>>>

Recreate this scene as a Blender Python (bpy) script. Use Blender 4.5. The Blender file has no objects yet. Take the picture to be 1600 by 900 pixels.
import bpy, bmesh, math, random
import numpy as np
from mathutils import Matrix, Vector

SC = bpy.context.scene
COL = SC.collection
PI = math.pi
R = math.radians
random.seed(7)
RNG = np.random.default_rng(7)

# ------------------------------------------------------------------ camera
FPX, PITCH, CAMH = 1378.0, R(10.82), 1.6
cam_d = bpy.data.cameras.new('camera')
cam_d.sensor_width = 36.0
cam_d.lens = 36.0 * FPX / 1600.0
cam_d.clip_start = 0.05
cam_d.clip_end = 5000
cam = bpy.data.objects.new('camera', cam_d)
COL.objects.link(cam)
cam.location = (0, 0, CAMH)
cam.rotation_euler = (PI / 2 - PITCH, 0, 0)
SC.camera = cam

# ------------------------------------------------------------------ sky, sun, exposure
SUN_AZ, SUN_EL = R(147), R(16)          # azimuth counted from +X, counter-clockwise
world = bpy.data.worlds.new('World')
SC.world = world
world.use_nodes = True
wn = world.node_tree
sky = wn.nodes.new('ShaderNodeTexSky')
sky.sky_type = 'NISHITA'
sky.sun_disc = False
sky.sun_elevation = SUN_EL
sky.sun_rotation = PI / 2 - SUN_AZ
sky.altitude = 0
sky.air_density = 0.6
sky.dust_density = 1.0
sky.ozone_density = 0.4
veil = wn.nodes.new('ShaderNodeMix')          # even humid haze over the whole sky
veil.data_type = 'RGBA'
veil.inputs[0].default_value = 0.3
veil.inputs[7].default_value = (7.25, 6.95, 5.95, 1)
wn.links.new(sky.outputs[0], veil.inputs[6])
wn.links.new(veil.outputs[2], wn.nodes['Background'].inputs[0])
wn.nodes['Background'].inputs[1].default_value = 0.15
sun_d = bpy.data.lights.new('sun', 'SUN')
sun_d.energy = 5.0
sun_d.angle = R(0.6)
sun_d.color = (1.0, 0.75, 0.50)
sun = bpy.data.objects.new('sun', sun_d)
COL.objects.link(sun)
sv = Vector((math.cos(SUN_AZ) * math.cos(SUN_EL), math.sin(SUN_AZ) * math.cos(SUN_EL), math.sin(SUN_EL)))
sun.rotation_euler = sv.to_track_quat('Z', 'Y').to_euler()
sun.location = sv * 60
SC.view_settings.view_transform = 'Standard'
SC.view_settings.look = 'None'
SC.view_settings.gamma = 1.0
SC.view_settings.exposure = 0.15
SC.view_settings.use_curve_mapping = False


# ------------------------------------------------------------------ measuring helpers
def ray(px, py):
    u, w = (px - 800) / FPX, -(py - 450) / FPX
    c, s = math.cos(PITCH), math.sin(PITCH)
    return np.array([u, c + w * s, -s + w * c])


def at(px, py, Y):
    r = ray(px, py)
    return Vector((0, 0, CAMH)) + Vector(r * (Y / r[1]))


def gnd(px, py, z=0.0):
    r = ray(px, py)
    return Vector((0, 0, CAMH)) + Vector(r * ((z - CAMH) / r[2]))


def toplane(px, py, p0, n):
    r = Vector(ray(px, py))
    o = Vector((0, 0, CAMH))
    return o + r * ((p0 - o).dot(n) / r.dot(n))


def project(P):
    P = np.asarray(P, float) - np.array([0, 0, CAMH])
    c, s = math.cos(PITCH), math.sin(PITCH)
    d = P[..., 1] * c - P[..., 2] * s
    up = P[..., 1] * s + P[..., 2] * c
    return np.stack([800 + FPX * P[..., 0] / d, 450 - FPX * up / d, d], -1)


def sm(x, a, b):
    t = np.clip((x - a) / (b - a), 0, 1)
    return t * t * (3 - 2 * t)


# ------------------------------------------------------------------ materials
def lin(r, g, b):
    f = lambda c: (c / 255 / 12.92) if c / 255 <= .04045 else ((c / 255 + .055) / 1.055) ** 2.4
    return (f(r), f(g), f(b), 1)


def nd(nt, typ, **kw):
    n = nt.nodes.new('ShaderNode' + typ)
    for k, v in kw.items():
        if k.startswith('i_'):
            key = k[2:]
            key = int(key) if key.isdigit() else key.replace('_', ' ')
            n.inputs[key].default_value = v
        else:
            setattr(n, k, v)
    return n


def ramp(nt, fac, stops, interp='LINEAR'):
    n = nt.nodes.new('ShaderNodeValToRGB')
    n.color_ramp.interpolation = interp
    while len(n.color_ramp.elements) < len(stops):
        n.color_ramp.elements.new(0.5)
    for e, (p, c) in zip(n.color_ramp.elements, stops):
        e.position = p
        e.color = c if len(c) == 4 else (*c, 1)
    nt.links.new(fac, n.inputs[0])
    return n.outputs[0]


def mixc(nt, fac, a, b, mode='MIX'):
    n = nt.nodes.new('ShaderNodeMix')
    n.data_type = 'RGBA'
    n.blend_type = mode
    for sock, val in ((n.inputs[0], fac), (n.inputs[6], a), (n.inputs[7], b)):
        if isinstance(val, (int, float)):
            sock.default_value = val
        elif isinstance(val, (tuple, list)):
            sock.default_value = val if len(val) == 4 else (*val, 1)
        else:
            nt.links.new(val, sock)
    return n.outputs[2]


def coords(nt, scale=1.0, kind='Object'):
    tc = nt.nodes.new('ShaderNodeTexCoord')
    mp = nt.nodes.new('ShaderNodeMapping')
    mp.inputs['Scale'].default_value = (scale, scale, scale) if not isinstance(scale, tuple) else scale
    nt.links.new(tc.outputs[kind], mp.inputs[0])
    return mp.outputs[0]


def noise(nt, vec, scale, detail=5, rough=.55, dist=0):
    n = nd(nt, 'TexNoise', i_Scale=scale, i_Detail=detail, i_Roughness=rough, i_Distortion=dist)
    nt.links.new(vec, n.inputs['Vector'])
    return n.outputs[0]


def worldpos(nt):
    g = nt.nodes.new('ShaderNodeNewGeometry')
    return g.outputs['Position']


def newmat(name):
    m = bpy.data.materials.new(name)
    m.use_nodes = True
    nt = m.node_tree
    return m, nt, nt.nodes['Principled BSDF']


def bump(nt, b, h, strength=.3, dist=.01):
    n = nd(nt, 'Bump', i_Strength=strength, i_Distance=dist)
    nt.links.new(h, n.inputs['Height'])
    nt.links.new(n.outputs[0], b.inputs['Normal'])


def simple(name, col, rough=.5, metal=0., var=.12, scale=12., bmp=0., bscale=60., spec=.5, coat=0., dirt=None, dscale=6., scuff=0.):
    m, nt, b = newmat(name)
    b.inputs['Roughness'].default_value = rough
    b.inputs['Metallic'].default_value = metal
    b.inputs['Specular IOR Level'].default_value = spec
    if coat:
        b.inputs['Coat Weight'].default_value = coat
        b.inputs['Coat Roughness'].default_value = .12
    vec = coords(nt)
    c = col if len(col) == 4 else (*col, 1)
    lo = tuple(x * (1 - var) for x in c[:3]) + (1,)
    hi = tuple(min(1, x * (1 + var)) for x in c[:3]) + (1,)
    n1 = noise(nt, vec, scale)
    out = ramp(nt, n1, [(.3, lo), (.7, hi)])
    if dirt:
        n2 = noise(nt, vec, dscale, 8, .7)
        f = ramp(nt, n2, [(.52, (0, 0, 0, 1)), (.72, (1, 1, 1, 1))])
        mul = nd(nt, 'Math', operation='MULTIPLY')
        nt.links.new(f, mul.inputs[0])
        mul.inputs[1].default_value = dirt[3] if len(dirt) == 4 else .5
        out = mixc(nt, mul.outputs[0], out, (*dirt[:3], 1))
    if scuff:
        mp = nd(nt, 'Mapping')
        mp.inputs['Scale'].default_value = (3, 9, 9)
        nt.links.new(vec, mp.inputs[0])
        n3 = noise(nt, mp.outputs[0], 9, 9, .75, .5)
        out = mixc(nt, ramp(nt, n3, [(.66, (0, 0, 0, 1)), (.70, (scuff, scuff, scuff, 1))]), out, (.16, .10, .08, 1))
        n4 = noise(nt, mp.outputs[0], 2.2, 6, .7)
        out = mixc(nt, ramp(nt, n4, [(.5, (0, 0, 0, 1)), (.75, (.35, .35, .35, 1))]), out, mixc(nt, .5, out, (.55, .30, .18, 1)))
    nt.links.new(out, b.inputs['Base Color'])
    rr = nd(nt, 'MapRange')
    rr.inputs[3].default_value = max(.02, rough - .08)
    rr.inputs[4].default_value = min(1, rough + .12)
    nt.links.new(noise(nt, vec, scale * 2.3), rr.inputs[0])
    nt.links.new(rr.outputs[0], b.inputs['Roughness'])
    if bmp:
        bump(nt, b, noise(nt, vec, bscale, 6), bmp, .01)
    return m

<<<

> WHAT NEEDS TO BE DONE: In the listing above, reproduce the first line and each one after it through the line that contains "RNG = np.random.default_rng(7)".

> EXERCISE RESULT:
Recreate this scene as a Blender Python (bpy) script. Use Blender 4.5. The Blender file has no objects yet. Take the picture to be 1600 by 900 pixels.
import bpy, bmesh, math, random
import numpy as np
from mathutils import Matrix, Vector

SC = bpy.context.scene
COL = SC.collection
PI = math.pi
R = math.radians
random.seed(7)
RNG = np.random.default_rng(7)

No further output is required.